WORK REQUIRED: Begin with the first line below and retype each line exactly through the line containing "fin(T, P, 'printed_graphics', x0, z0)". Any pictures are to be left out.

DATASET EXTRACT:
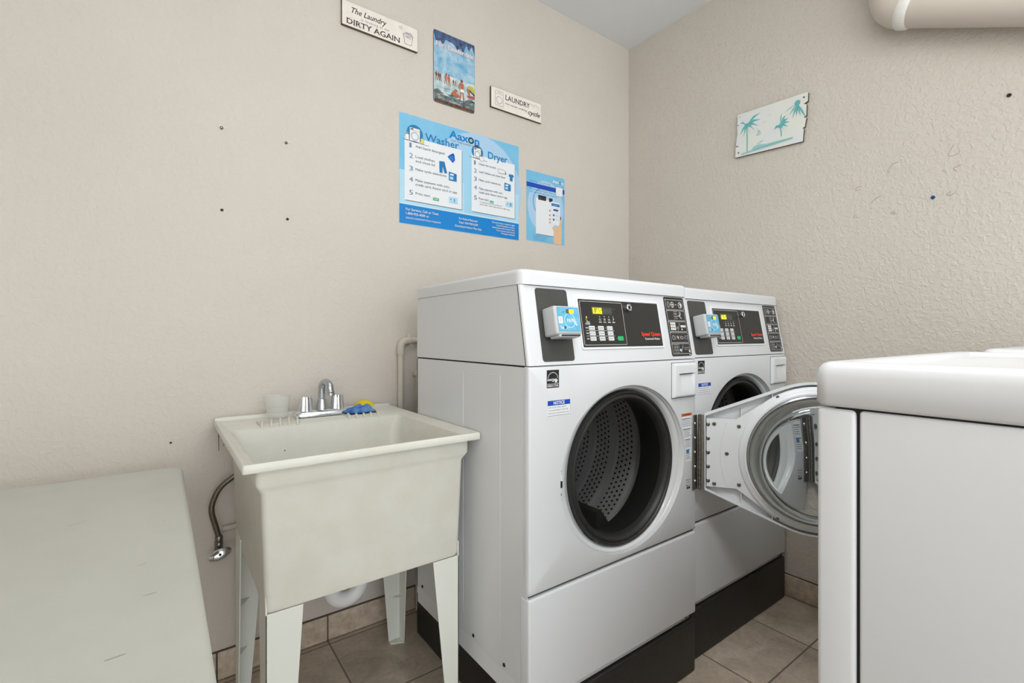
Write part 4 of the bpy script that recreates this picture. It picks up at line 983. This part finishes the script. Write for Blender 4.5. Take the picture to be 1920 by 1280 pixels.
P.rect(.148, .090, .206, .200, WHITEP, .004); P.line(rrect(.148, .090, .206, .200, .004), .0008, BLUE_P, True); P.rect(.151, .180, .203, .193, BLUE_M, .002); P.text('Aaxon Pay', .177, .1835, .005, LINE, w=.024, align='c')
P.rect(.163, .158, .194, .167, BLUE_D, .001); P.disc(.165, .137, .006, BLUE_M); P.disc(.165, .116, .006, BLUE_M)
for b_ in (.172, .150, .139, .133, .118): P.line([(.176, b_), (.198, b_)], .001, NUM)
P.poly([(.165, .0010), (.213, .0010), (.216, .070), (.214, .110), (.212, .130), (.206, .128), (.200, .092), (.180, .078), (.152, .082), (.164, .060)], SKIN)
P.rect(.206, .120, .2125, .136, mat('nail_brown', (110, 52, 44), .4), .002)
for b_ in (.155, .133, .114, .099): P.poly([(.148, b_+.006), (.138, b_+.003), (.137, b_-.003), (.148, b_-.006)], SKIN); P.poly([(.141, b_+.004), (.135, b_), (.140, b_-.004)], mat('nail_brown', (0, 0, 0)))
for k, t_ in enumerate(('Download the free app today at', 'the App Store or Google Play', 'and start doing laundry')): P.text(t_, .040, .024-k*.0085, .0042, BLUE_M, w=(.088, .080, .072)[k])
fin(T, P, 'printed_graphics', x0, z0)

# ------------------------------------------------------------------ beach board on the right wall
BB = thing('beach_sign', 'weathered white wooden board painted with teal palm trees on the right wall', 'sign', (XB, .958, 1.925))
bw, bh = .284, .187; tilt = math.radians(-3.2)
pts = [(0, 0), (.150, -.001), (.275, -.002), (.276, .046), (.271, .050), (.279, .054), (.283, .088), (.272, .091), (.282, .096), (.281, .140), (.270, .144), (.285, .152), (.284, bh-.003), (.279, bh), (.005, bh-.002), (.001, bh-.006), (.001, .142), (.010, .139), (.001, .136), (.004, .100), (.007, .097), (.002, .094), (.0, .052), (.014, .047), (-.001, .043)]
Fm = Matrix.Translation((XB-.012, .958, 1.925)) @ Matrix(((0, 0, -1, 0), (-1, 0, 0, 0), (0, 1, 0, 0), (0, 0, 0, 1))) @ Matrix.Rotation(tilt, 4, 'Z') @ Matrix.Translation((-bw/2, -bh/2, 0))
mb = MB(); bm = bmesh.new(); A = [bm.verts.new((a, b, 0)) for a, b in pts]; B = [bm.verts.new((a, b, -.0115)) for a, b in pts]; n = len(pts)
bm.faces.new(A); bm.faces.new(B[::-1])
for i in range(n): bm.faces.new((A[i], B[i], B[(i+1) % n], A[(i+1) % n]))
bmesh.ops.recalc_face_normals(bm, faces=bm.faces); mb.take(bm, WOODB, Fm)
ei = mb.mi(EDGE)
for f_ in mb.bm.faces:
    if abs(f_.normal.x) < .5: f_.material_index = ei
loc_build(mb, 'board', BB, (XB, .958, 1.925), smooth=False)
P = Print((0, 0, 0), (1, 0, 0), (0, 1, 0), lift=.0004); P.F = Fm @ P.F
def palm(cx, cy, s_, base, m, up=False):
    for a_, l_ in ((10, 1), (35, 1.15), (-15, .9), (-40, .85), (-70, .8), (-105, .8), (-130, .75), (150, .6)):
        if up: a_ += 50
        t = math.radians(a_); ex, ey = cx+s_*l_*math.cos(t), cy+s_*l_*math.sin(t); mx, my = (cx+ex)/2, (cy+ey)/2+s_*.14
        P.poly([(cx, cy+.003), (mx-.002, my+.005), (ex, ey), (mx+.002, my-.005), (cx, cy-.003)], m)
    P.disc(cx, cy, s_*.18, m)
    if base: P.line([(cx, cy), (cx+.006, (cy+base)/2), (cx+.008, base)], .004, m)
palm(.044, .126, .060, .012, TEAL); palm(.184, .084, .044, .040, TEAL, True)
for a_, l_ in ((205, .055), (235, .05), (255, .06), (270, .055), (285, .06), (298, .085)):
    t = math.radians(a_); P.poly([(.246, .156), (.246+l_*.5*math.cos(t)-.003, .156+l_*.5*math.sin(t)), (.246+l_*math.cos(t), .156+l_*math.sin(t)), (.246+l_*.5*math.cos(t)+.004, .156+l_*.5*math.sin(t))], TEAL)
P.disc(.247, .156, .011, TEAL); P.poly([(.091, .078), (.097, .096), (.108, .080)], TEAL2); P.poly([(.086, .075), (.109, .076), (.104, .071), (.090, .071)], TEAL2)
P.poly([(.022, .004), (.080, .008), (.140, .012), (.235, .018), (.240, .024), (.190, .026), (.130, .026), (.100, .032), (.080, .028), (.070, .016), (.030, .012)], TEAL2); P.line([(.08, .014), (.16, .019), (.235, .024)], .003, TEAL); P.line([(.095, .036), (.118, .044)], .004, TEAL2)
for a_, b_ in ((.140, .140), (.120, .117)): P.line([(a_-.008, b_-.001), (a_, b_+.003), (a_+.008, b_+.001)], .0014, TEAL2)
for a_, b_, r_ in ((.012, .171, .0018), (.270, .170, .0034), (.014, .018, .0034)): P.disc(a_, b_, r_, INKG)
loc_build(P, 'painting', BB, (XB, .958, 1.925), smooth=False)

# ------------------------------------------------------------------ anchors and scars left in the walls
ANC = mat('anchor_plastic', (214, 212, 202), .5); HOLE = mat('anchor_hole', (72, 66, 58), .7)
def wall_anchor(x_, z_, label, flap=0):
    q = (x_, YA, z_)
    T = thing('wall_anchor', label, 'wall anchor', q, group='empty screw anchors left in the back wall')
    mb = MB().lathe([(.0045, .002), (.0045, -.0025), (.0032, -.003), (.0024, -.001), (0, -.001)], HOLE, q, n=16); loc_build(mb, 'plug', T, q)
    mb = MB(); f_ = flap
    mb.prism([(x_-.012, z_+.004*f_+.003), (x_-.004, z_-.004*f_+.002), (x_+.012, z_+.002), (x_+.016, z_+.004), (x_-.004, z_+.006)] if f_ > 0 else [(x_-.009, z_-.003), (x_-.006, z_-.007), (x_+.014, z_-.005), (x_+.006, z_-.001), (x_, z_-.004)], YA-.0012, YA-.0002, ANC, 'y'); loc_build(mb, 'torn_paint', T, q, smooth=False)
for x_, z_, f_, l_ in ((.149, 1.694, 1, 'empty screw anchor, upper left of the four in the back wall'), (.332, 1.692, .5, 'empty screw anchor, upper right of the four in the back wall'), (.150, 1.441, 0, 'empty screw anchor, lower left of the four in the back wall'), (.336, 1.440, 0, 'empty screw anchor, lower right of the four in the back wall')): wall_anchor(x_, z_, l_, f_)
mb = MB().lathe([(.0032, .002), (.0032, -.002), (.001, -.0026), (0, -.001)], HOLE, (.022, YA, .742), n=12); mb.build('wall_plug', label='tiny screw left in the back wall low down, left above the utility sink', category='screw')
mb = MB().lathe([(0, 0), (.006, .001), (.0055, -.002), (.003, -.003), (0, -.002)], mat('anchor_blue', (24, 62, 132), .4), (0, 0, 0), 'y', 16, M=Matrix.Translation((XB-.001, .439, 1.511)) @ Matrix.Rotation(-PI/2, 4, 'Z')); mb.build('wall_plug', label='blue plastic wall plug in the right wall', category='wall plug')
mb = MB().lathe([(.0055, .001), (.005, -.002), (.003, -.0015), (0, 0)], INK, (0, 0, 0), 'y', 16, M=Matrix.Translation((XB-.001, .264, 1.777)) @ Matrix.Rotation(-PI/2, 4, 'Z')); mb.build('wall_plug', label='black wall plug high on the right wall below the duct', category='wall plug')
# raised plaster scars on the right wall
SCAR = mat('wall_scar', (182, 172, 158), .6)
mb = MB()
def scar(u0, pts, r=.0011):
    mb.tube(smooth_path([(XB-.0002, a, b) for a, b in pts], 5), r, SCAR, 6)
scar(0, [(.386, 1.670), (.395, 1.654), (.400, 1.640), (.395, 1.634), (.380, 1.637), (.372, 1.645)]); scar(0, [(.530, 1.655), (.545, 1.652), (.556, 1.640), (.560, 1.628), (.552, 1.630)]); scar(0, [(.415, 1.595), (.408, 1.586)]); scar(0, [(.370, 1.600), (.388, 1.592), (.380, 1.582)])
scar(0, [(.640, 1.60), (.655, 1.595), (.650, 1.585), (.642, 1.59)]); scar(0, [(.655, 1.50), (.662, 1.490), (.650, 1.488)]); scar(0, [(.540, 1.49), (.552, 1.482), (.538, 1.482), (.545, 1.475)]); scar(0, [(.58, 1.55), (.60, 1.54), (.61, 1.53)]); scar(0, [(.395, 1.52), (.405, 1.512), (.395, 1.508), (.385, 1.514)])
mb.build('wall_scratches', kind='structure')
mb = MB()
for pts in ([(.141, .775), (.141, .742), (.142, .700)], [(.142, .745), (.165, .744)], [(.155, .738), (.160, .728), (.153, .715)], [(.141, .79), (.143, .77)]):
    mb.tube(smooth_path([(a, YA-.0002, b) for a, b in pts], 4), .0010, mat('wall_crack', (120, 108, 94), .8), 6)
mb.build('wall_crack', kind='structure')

OUTPUT:
Write part 4 of the bpy script that recreates this picture. It picks up at line 983. This part finishes the script. Write for Blender 4.5. Take the picture to be 1920 by 1280 pixels.
P.rect(.148, .090, .206, .200, WHITEP, .004); P.line(rrect(.148, .090, .206, .200, .004), .0008, BLUE_P, True); P.rect(.151, .180, .203, .193, BLUE_M, .002); P.text('Aaxon Pay', .177, .1835, .005, LINE, w=.024, align='c')
P.rect(.163, .158, .194, .167, BLUE_D, .001); P.disc(.165, .137, .006, BLUE_M); P.disc(.165, .116, .006, BLUE_M)
for b_ in (.172, .150, .139, .133, .118): P.line([(.176, b_), (.198, b_)], .001, NUM)
P.poly([(.165, .0010), (.213, .0010), (.216, .070), (.214, .110), (.212, .130), (.206, .128), (.200, .092), (.180, .078), (.152, .082), (.164, .060)], SKIN)
P.rect(.206, .120, .2125, .136, mat('nail_brown', (110, 52, 44), .4), .002)
for b_ in (.155, .133, .114, .099): P.poly([(.148, b_+.006), (.138, b_+.003), (.137, b_-.003), (.148, b_-.006)], SKIN); P.poly([(.141, b_+.004), (.135, b_), (.140, b_-.004)], mat('nail_brown', (0, 0, 0)))
for k, t_ in enumerate(('Download the free app today at', 'the App Store or Google Play', 'and start doing laundry')): P.text(t_, .040, .024-k*.0085, .0042, BLUE_M, w=(.088, .080, .072)[k])
fin(T, P, 'printed_graphics', x0, z0)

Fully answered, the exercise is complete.